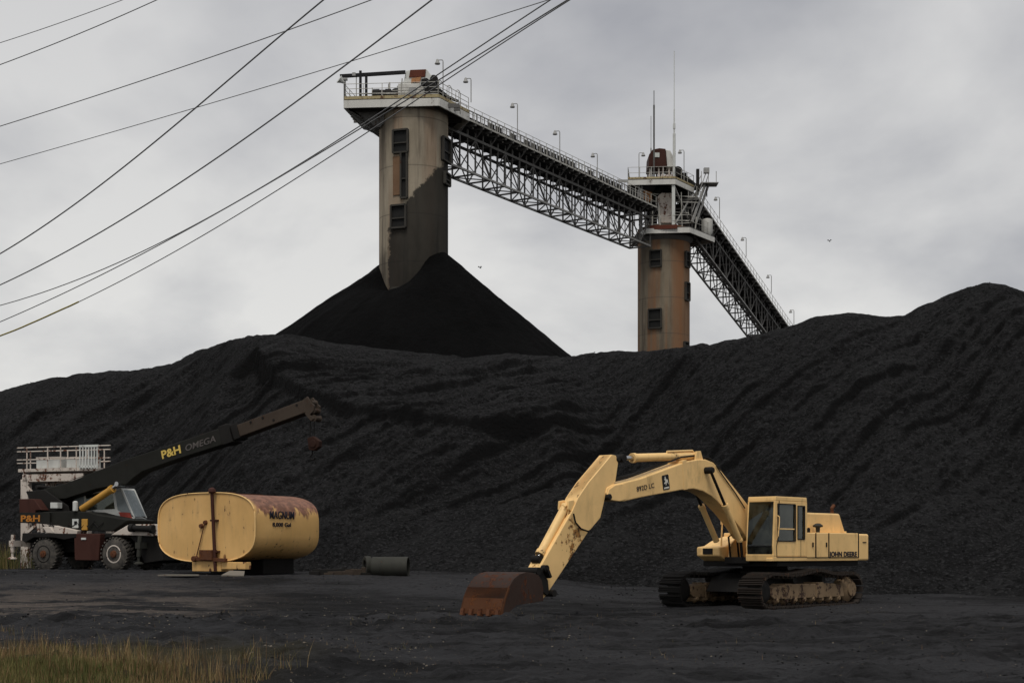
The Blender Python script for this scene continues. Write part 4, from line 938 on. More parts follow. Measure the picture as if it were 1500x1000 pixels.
# right hand side tanks and step (far front corner)
mb = MB(); xf = E(1040, 812, -.9)[0]; mb.prism([(.2, zb), (xf-.35, zb), (xf, zb+.15), (xf, zb+.42), (xf-.35, zb+.45), (.9, zb+.6), (.2, zh-.1)], -1.4, -.55); mb.build('fuel_tank', M['tan'], ex, .04)
mb = MB(); mb.tube((xf-.3,-.7,zb+.42),(xf-.35,-.7,zb+1.15),.025,8); mb.tube((xf-.35,-.7,zb+1.15),(xf-1.0,-.7,zb+1.15),.025,8); mb.tube((xf-1.0,-.7,zb+1.15),(xf-1.0,-.7,zb+.42),.025,8); mb.tube((xf-.3,-.7,zb+1.1),(xf-.3,-.7,zb+1.75),.02,8); mb.box(xf-.33,xf-.29,-.78,-.6,zb+1.45,zb+1.75)
mb.build('grab_rail', M['tan_worn'], ex)
mb = MB(); mb.box(xf-.02, xf+.03, -1.15, -.8, zb+.2, zb+.38); mb.build('work_lamp', M['dark'], ex, .01)
# cab: thin shell with openings
CX0, CX1, CY0, CY1 = xc0, xc1, .47, YL
def zz(py): return E(1150, py, YL)[1]
cabz0, cabz1 = zb+.0, zc_
cab = MB()
fb = CX1-.02; ft = CX1-.14      # raked front
cab.box(CX0, CX1-.02, CY0, CY1, cabz0, cabz0+.14)                       # floor
cab.prism([(CX0,cabz1-.13),(CX0+.03,cabz1),(ft+.02,cabz1),(ft+.05,cabz1-.13)], CY0, CY1)   # roof
post = .09
zf = zz(792)   # bottom of side glass
def xat(px): return E(px, 770, YL)[0]
x_door_f = xat(1139.5); x_dw0 = xat(1165); x_rw1 = xat(1168.5); x_rw0 = xat(1178.5)
def side_frame(y0, y1):
    zsg = zz(738)
    zb_ = cabz0+.14; zr_ = cabz1-.13
    cab.prism([(x_door_f, zb_), (CX1-.02, zb_), (CX1+.0, zz(800)), (ft+.05, zr_), (x_door_f+.02, zr_)], y0, y1)      # front post, swept
    cab.box(x_rw1, x_dw0, y0, y1, zb_, zr_); cab.box(CX0, x_rw0, y0, y1, zb_, zr_)
    cab.box(x_dw0, x_door_f+.001, y0, y1, zb_, zf); cab.box(x_rw0, x_rw1, y0, y1, zb_, zz(789))
    cab.box(x_dw0, x_door_f+.02, y0, y1, zsg, zr_); cab.box(x_rw0, x_rw1, y0, y1, zz(740), zr_)
    cab.box(x_dw0, x_door_f, y0+.01, y1-.01, zz(775.5), zz(773.5))
side_frame(CY1-.06, CY1)
side_frame(CY0, CY0+.06)
# rear wall of cab with window, front sill
cab.box(CX0, CX0+.05, CY0, CY1, cabz0, zf+.1); cab.box(CX0, CX0+.05, CY0, CY0+.1, cabz0, cabz1-.1); cab.box(CX0, CX0+.05, CY1-.1, CY1-.06, cabz0, cabz1-.1)
cab.prism([(CX1-.06,cabz0),(CX1,cabz0),(CX1+.03,cabz0+.2),(CX1-.03,cabz0+.2)], CY0, CY1)
cab.prism([(ft-.02,cabz1-.16),(ft+.05,cabz1-.16),(ft+.02,cabz1),(ft-.04,cabz1)], CY0+.03, CY1-.03)
cabo = cab.build('cab', M['tan'], ex, .018)
gl = MB(); gl.prism([(CX1-.02,cabz0+.2),(CX1,cabz0+.2),(CX1+.015,zz(800)),(ft+.04,cabz1-.14),(ft+.02,cabz1-.14),(CX1-.005,zz(800))], CY0+.055, CY1-.055); gl.build('windscreen', M['glass'], cabo)
gl = MB(); gl.bar((CX1+.02, CY0+.06, zz(799)), (CX1+.02, CY1-.06, zz(799)), .02, .025); gl.build('windscreen_divider', M['dark'], cabo)
gl = MB(); gl.box(x_dw0, x_door_f, CY1-.035, CY1-.025, zf, zz(738)); gl.build('door_window', M['glass'], cabo)
gl = MB(); gl.box(x_rw0, x_rw1, CY1-.035, CY1-.025, zz(789), zz(740)); gl.build('rear_side_window', M['glass'], cabo)
gl = MB(); gl.box(CX0+.1, x_door_f+.1, CY0+.025, CY0+.035, zf, zz(738)); gl.build('far_window', M['glass'], cabo)
gk = MB()
for (xa, xb, za, zb2) in ((x_dw0, x_door_f, zf, zz(738)), (x_rw0, x_rw1, zz(789), zz(740))):
    for p, q in (((xa,za),(xb,za)),((xb,za),(xb,zb2)),((xb,zb2),(xa,zb2)),((xa,zb2),(xa,za))): gk.bar((p[0],CY1+.002,p[1]), (q[0],CY1+.002,q[1]), .03, .03, up=(0,1,0))
gk.build('window_seal', M['black'], cabo)
sm = MB(); dl = x_door_f+.06
sm.path([(dl, CY1+.004, cabz0+.12), (dl+.02, CY1+.004, zz(800)), (dl-.12, CY1+.004, zz(775)), (dl-.12, CY1+.004, cabz1-.12)], .012, 5); sm.path([(CX0+.36, CY1+.003, cabz0+.12), (CX0+.36, CY1+.003, zz(790))], .008, 4)
sm.path([(CX0+.02, CY1+.003, cabz0+.12), (dl, CY1+.003, cabz0+.12)], .010, 4)
sm.build('door_seam', M['black'], cabo)
gr_ = MB(); hx = dl+.03; gr_.path([(hx, CY1+.01, zz(790)), (hx, CY1+.07, zz(785)), (hx-.06, CY1+.07, zz(765)), (hx-.06, CY1+.07, zz(757)), (hx-.06, CY1+.01, zz(755))], .016, 6); gr_.build('grab_handle', M['tan_worn'], cabo)
st_ = MB(); st_.box(.35, .85, .75, 1.2, zb+.15, zb+.6); st_.prism([(.3,zb+.6),(.42,zb+.6),(.30,zb+1.25),(.2,zb+1.25)], .78, 1.18); st_.build('seat', M['black'], cabo, .04)
st_ = MB(); st_.box(1.25, 1.5, .6, 1.3, zb+.14, zb+.75); st_.tube((1.3,.8,zb+.7),(1.2,.8,zb+1.0),.02); st_.tube((1.3,1.1,zb+.7),(1.2,1.1,zb+1.0),.02); st_.build('console', M['dark'], cabo, .02)
# lettering on the engine door
a = E(1215.5, 814.5, YL+.01); b = E(1256, 814.8, YL+.01)
text('lettering', 'JOHN DEERE', .21, M['ink'], ex, (a[0], YL+.012, a[1]), (-1,0,0), (0,0,1), .004, .006, abs(a[0]-b[0]))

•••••

To do:
All of the data above should be transcribed verbatim, with pictures omitted.

Task result:
The Blender Python script for this scene continues. Write part 4, from line 938 on. More parts follow. Measure the picture as if it were 1500x1000 pixels.
# right hand side tanks and step (far front corner)
mb = MB(); xf = E(1040, 812, -.9)[0]; mb.prism([(.2, zb), (xf-.35, zb), (xf, zb+.15), (xf, zb+.42), (xf-.35, zb+.45), (.9, zb+.6), (.2, zh-.1)], -1.4, -.55); mb.build('fuel_tank', M['tan'], ex, .04)
mb = MB(); mb.tube((xf-.3,-.7,zb+.42),(xf-.35,-.7,zb+1.15),.025,8); mb.tube((xf-.35,-.7,zb+1.15),(xf-1.0,-.7,zb+1.15),.025,8); mb.tube((xf-1.0,-.7,zb+1.15),(xf-1.0,-.7,zb+.42),.025,8); mb.tube((xf-.3,-.7,zb+1.1),(xf-.3,-.7,zb+1.75),.02,8); mb.box(xf-.33,xf-.29,-.78,-.6,zb+1.45,zb+1.75)
mb.build('grab_rail', M['tan_worn'], ex)
mb = MB(); mb.box(xf-.02, xf+.03, -1.15, -.8, zb+.2, zb+.38); mb.build('work_lamp', M['dark'], ex, .01)
# cab: thin shell with openings
CX0, CX1, CY0, CY1 = xc0, xc1, .47, YL
def zz(py): return E(1150, py, YL)[1]
cabz0, cabz1 = zb+.0, zc_
cab = MB()
fb = CX1-.02; ft = CX1-.14      # raked front
cab.box(CX0, CX1-.02, CY0, CY1, cabz0, cabz0+.14)                       # floor
cab.prism([(CX0,cabz1-.13),(CX0+.03,cabz1),(ft+.02,cabz1),(ft+.05,cabz1-.13)], CY0, CY1)   # roof
post = .09
zf = zz(792)   # bottom of side glass
def xat(px): return E(px, 770, YL)[0]
x_door_f = xat(1139.5); x_dw0 = xat(1165); x_rw1 = xat(1168.5); x_rw0 = xat(1178.5)
def side_frame(y0, y1):
    zsg = zz(738)
    zb_ = cabz0+.14; zr_ = cabz1-.13
    cab.prism([(x_door_f, zb_), (CX1-.02, zb_), (CX1+.0, zz(800)), (ft+.05, zr_), (x_door_f+.02, zr_)], y0, y1)      # front post, swept
    cab.box(x_rw1, x_dw0, y0, y1, zb_, zr_); cab.box(CX0, x_rw0, y0, y1, zb_, zr_)
    cab.box(x_dw0, x_door_f+.001, y0, y1, zb_, zf); cab.box(x_rw0, x_rw1, y0, y1, zb_, zz(789))
    cab.box(x_dw0, x_door_f+.02, y0, y1, zsg, zr_); cab.box(x_rw0, x_rw1, y0, y1, zz(740), zr_)
    cab.box(x_dw0, x_door_f, y0+.01, y1-.01, zz(775.5), zz(773.5))
side_frame(CY1-.06, CY1)
side_frame(CY0, CY0+.06)
# rear wall of cab with window, front sill
cab.box(CX0, CX0+.05, CY0, CY1, cabz0, zf+.1); cab.box(CX0, CX0+.05, CY0, CY0+.1, cabz0, cabz1-.1); cab.box(CX0, CX0+.05, CY1-.1, CY1-.06, cabz0, cabz1-.1)
cab.prism([(CX1-.06,cabz0),(CX1,cabz0),(CX1+.03,cabz0+.2),(CX1-.03,cabz0+.2)], CY0, CY1)
cab.prism([(ft-.02,cabz1-.16),(ft+.05,cabz1-.16),(ft+.02,cabz1),(ft-.04,cabz1)], CY0+.03, CY1-.03)
cabo = cab.build('cab', M['tan'], ex, .018)
gl = MB(); gl.prism([(CX1-.02,cabz0+.2),(CX1,cabz0+.2),(CX1+.015,zz(800)),(ft+.04,cabz1-.14),(ft+.02,cabz1-.14),(CX1-.005,zz(800))], CY0+.055, CY1-.055); gl.build('windscreen', M['glass'], cabo)
gl = MB(); gl.bar((CX1+.02, CY0+.06, zz(799)), (CX1+.02, CY1-.06, zz(799)), .02, .025); gl.build('windscreen_divider', M['dark'], cabo)
gl = MB(); gl.box(x_dw0, x_door_f, CY1-.035, CY1-.025, zf, zz(738)); gl.build('door_window', M['glass'], cabo)
gl = MB(); gl.box(x_rw0, x_rw1, CY1-.035, CY1-.025, zz(789), zz(740)); gl.build('rear_side_window', M['glass'], cabo)
gl = MB(); gl.box(CX0+.1, x_door_f+.1, CY0+.025, CY0+.035, zf, zz(738)); gl.build('far_window', M['glass'], cabo)
gk = MB()
for (xa, xb, za, zb2) in ((x_dw0, x_door_f, zf, zz(738)), (x_rw0, x_rw1, zz(789), zz(740))):
    for p, q in (((xa,za),(xb,za)),((xb,za),(xb,zb2)),((xb,zb2),(xa,zb2)),((xa,zb2),(xa,za))): gk.bar((p[0],CY1+.002,p[1]), (q[0],CY1+.002,q[1]), .03, .03, up=(0,1,0))
gk.build('window_seal', M['black'], cabo)
sm = MB(); dl = x_door_f+.06
sm.path([(dl, CY1+.004, cabz0+.12), (dl+.02, CY1+.004, zz(800)), (dl-.12, CY1+.004, zz(775)), (dl-.12, CY1+.004, cabz1-.12)], .012, 5); sm.path([(CX0+.36, CY1+.003, cabz0+.12), (CX0+.36, CY1+.003, zz(790))], .008, 4)
sm.path([(CX0+.02, CY1+.003, cabz0+.12), (dl, CY1+.003, cabz0+.12)], .010, 4)
sm.build('door_seam', M['black'], cabo)
gr_ = MB(); hx = dl+.03; gr_.path([(hx, CY1+.01, zz(790)), (hx, CY1+.07, zz(785)), (hx-.06, CY1+.07, zz(765)), (hx-.06, CY1+.07, zz(757)), (hx-.06, CY1+.01, zz(755))], .016, 6); gr_.build('grab_handle', M['tan_worn'], cabo)
st_ = MB(); st_.box(.35, .85, .75, 1.2, zb+.15, zb+.6); st_.prism([(.3,zb+.6),(.42,zb+.6),(.30,zb+1.25),(.2,zb+1.25)], .78, 1.18); st_.build('seat', M['black'], cabo, .04)
st_ = MB(); st_.box(1.25, 1.5, .6, 1.3, zb+.14, zb+.75); st_.tube((1.3,.8,zb+.7),(1.2,.8,zb+1.0),.02); st_.tube((1.3,1.1,zb+.7),(1.2,1.1,zb+1.0),.02); st_.build('console', M['dark'], cabo, .02)
# lettering on the engine door
a = E(1215.5, 814.5, YL+.01); b = E(1256, 814.8, YL+.01)
text('lettering', 'JOHN DEERE', .21, M['ink'], ex, (a[0], YL+.012, a[1]), (-1,0,0), (0,0,1), .004, .006, abs(a[0]-b[0]))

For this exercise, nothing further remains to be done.